だけど、最後には希望の幕引きとなる。非常に爽やかな読後感。グレッグ・イーガンはこんなソフトな物語も書くのかと、新鮮な想いを抱いた。

表題作の「ビット・プレーヤー」は難解だった。序盤では、「白熱光」を思わせた。未知の世界で目覚めた主人公は、違和感の正体を重力だと察知する。重力が下向きではなく、東向きになっている世界で、主人公は石をつかって実証実験を行う…というまさしく白熱光のような始まり方。

しかし程なく、その場に居合わせた女性から解説を受ける。この世界は仮想現実であり、現実のプロットをベースにしてゲームエンジンレンダリングしているのだと。そして主人公を含め、周囲の人物は意識を持った AI である、ということも判明する。

一応ストーリーらしきものはあったけれど、どうも理解が追いつかなかった。物理学の知識が無いと、完全理解は不可能と思われる。

1作目の「七色覚」については、良作だったと思う。

主人公がアプリを利用して身体改変を行う。その結果、通常状態よりも可視光が増えた。超常感覚を得た主人公は、文字通り見える世界が変わっていく。その描写は没入感を伴ってなんともリアル。

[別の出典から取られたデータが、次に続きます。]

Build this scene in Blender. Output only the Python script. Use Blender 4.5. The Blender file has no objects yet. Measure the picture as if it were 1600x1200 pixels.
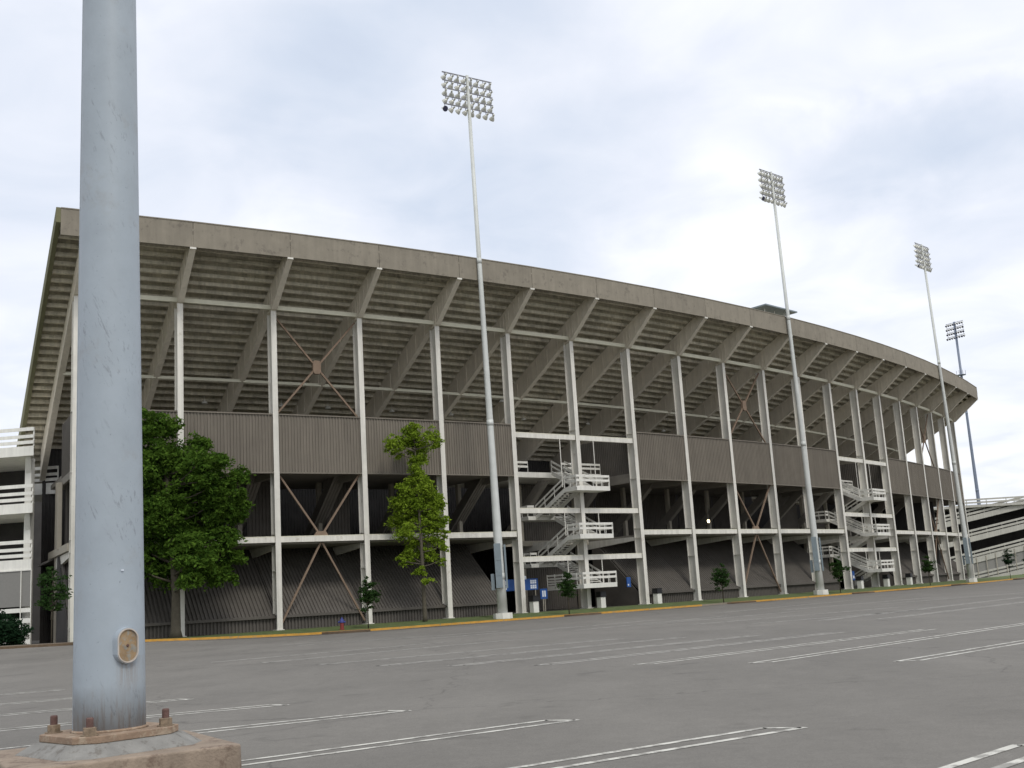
import bpy, math, random
from mathutils import Vector, Matrix
random.seed(7)
C = bpy.context.scene.collection
sc = bpy.context.scene
R = math.radians

# ---------------------------------------------------------------- camera
CAMZ = 1.288
cam = bpy.data.cameras.new('camera'); camo = bpy.data.objects.new('camera', cam); C.objects.link(camo)
cam.sensor_width = 36; cam.lens = 1766.45/1600*36; cam.clip_start = 0.1; cam.clip_end = 5000
camo.matrix_world = Matrix.Translation((0, 0, CAMZ)) @ Matrix.Rotation(math.pi/2+0.18728, 4, 'X') @ Matrix.Rotation(-0.06085, 4, 'Z')
sc.camera = camo

# ---------------------------------------------------------------- light and sky
SUN_EL, SUN_AZ = R(48), R(150)          # azimuth clockwise from +Y (north)
sd = bpy.data.lights.new('sun', 'SUN'); so = bpy.data.objects.new('sun', sd); C.objects.link(so)
sd.energy = 1.15; sd.angle = R(16); sd.color = (1, .96, .88)
sdir = Vector((math.sin(SUN_AZ)*math.cos(SUN_EL), math.cos(SUN_AZ)*math.cos(SUN_EL), math.sin(SUN_EL)))
so.rotation_euler = sdir.to_track_quat('Z', 'Y').to_euler()
w = bpy.data.worlds.new('World'); sc.world = w; w.use_nodes = True
nt = w.node_tree; nt.nodes.clear()
def N(t, tree=None, **kw):
    n = (tree or nt).nodes.new(t)
    for k, v in kw.items():
        if k.startswith('i_'):
            key = k[2:]; n.inputs[int(key) if key.isdigit() else key].default_value = v
        else: setattr(n, k, v)
    return n
L = nt.links.new
sky = N('ShaderNodeTexSky', sky_type='NISHITA', sun_disc=False, sun_elevation=SUN_EL, sun_rotation=SUN_AZ)
sky.air_density = 1.0; sky.dust_density = 2.0
skm = N('ShaderNodeVectorMath', operation='SCALE'); skm.inputs[3].default_value = 0.105; L(sky.outputs[0], skm.inputs[0])
tc = N('ShaderNodeTexCoord')
nrm = N('ShaderNodeVectorMath', operation='NORMALIZE'); L(tc.outputs['Generated'], nrm.inputs[0])
DIR = nrm.outputs[0]
# a flat cloud deck: project the direction onto a plane overhead
sep = N('ShaderNodeSeparateXYZ'); L(DIR, sep.inputs[0])
def M(op, a, b=None, c=None, clamp=False):
    n = N('ShaderNodeMath', operation=op, use_clamp=clamp)
    for i, v in enumerate((a, b, c)):
        if v is None: continue
        if isinstance(v, (int, float)): n.inputs[i].default_value = v
        else: L(v, n.inputs[i])
    return n.outputs[0]
zc = M('ADD', M('MAXIMUM', sep.outputs[2], 0.0), 0.16)
cmb = N('ShaderNodeCombineXYZ'); L(M('DIVIDE', sep.outputs[0], zc), cmb.inputs[0]); L(M('DIVIDE', sep.outputs[1], zc), cmb.inputs[1])
n1 = N('ShaderNodeTexNoise', i_Scale=0.9, i_Detail=7.0, i_Roughness=0.52); n1.inputs['Distortion'].default_value = .35
mp1 = N('ShaderNodeMapping'); mp1.inputs['Location'].default_value = (3.1, 1.7, 0); L(cmb.outputs[0], mp1.inputs[0]); L(mp1.outputs[0], n1.inputs['Vector'])
n2 = N('ShaderNodeTexNoise', i_Scale=3.6, i_Detail=8.0, i_Roughness=0.5); n2.inputs['Distortion'].default_value = .5
L(cmb.outputs[0], n2.inputs['Vector'])
# large banks of grey-blue cloud and one bright break, by direction
wob = N('ShaderNodeVectorMath', operation='SCALE'); wob.inputs[3].default_value = 0.22
wsub = N('ShaderNodeVectorMath', operation='SUBTRACT'); wsub.inputs[1].default_value = (.5, .5, .5)
n3 = N('ShaderNodeTexNoise', i_Scale=1.9, i_Detail=6.0, i_Roughness=0.55); L(DIR, n3.inputs['Vector'])
n3.inputs['Scale'].default_value = 5.5
L(n3.outputs['Color'], wsub.inputs[0]); L(wsub.outputs[0], wob.inputs[0])
wd = N('ShaderNodeVectorMath', operation='ADD'); L(DIR, wd.inputs[0]); L(wob.outputs[0], wd.inputs[1])
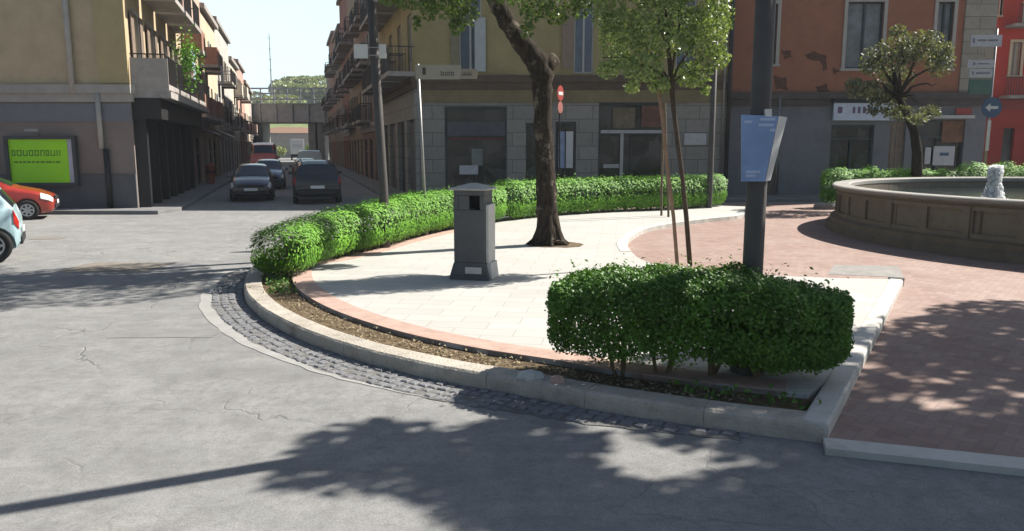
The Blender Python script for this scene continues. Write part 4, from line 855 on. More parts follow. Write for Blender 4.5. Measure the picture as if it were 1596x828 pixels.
bigtree(12.9,8.6,'tall plane tree standing on the plaza in front of the fountain',np.random.RandomState(62),[(4.6,7.2,1.1),(5.4,8.6,1.1),(6.6,9.6,1.1),(6.2,7.4,1.2),(7.6,8.6,1.2),(5.6,5.7,1.1),(7.4,6.6,1.2),(8.9,9.6,1.2),(4.2,8.0,.7),(9.2,7.4,1.1)])
# ------------------------------------------------------------------ posts and signs
def post(p,top,r0,r1,n=16): return MB().tube([(p.x,p.y,p.z-.02),(p.x,p.y,p.z+.02),(p.x,p.y,top)],[r0,r0,r1],n)
# big pole with blue panels
bp=Vector((xat(1174,400,6.87),6.87,ZI)); T=thing('lamp_column','thick dark grey lamp column behind the front hedge','lamp post',(bp.x,bp.y,ZI)); wpx=F/bp.y
post(bp,9.5,.092,.075,24).build('pole',METAL_P,T,smooth=True); MB().lathe([(.16,-.02),(.16,.05),(.12,.1),(.1,.3)],(bp.x,bp.y,ZI),24).build('base_collar',METAL_P,T)
MB().tube([(bp.x,bp.y,9.4),(bp.x,bp.y,9.9),(bp.x-.8,bp.y-.3,10.2),(bp.x-1.6,bp.y-.6,10.2)],.06,8).build('arm',METAL_P,T); MB().box(bp.x-2.2,bp.x-1.5,bp.y-.75,bp.y-.45,10.1,10.25).build('lamp_head',METAL_G,T)
S=thing('notice_box','blue tapered notice box strapped to the thick grey lamp column','sign',(bp.x,bp.y,zat(284,bp.y-.14)))
Yn=bp.y-.13; X=lambda px,py,Y=Yn: atd(px,py,Y)
def slab_(pts,dv,nm,mt,par):
    m=MB(); k=len(pts); m.add([tuple(p) for p in pts]+[tuple(Vector(p)+dv) for p in pts],[tuple(range(k)),tuple(range(2*k-1,k-1,-1))]+[(i,k+i,k+(i+1)%k,(i+1)%k) for i in range(k)]); return m.build(nm,mt,par)
slab_([X(1156,283),X(1192,283),X(1213,181),X(1156,179)],Vector((0,.02,0)),'front_panel',BLUE,S)
slab_([X(1193,283),X(1201,281,Yn+.07),X(1227,183,Yn+.08),X(1214,181)],Vector((-.01,.03,0)),'side_panel',WHITEP,S)
slab_([X(1156,283,Yn+.03),X(1156,179,Yn+.03),X(1156,179,Yn+.24),X(1156,283,Yn+.24)],Vector((.015,0,0)),'back_panel',BLUE,S)
slab_([X(1193,170),X(1203,170),X(1203,182),X(1193,182)],Vector((0,.05,0)),'clip',WHITEP,S)
tx=MB()
for py,a_,b_ in [(186,1184,1208),(195,1182,1206),(190,1160,1172),(203,1200,1209),(268,1162,1185),(274,1162,1178)]:
    p=X(a_,py,Yn-.004); p2=X(b_,py,Yn-.004); tx.box(p.x,p2.x,Yn-.006,Yn-.001,p.z-.012,p.z+.012)
tx.build('print',M('pale_print',(.33,.4,.55),.6,.1,6),S)
# slim lamp post (1105)
sp=at(1105,324,ZI); T=thing('lamp_post','slim dark lamp post at the right end of the bright hedge','lamp post',(sp.x,sp.y,ZI))
post(sp,8.5,.10,.08).build('pole',METAL_P,T,smooth=True); MB().tube([(sp.x,sp.y,8.4),(sp.x-.7,sp.y,8.8)],.04,8).build('arm',METAL_P,T); MB().box(sp.x-1.3,sp.x-.6,sp.y-.12,sp.y+.12,8.75,8.87).build('lamp_head',METAL_G,T)
# utility post left with two white plates
up=at(600,386,ZI); Yu=up.y; tp=atd(577,0,Yu); T=thing('street_lamp','tall grey lamp post with two white plates left of the litter bin','lamp post',(up.x,up.y,ZI))
dirv=(tp-Vector((up.x,up.y,ZI))); dirv=Vector((dirv.x,0,dirv.z)); e_=Vector((up.x,up.y,ZI))+dirv*(8.5/dirv.z)
MB().tube([(up.x,up.y,ZI-.02),(up.x,up.y,ZI+1.2),tuple(Vector((up.x,up.y,ZI))+Vector((0,0,1.2))+(e_-Vector((up.x,up.y,ZI+1.2)))*1.0)],[.10,.092,.085],14).build('pole',METAL_P,T,smooth=True)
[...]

また、その後の人生の苦悩までも描くのは、ヒューマンドラマ的で、個人的には好みの短編だった。

2作目の「不気味の谷」については、佳作かな。

ある人物の死後に、その人物の人格を転写したアンドロイドが起動された。しかし彼の記憶には欠落した部分がある。それは一体何なのか。なぜ欠損している箇所があるのか。

それを探っていく、というミステリライクなお話。結局よく分からないまま終わった印象。

5作目の「鰐乗り」と6作目の「孤児惑星」について。なんと「白熱光」と世界観を共有する。

「鰐乗り」では、「白熱光」以前の世界を描く。「融合世界」とのコンタクトを拒絶していた「孤高世界」に対して、初めてコンタクトを成功させた人間のお話。時空間のスケールの大きさは「これぞSF!」と言った感じ。それから、愛のお話でもあり、こんなパートナーがいれば理想だなと思わされた。

「孤児惑星」は、生物と化学の知識がふんだんに盛り込まれ、ほとんど理解できなかった。けれど、そこはグレッグ・イーガンの手腕。理解できないけど、惑星探査の没入感を持つことができたし、それなりにハラハラさせてくれた。知的生命体の良心を感じさせる爽やかなフィナーレも良い。良作。

以上、6作が収録されたSF短編集。総括としては、決して初心者向けではないと思う。中上級者向けと言った印象。けれど、グレッグ・イーガンの世界観をしっかりと感じられる6編だった。SFファンなら1読の価値あり、かな。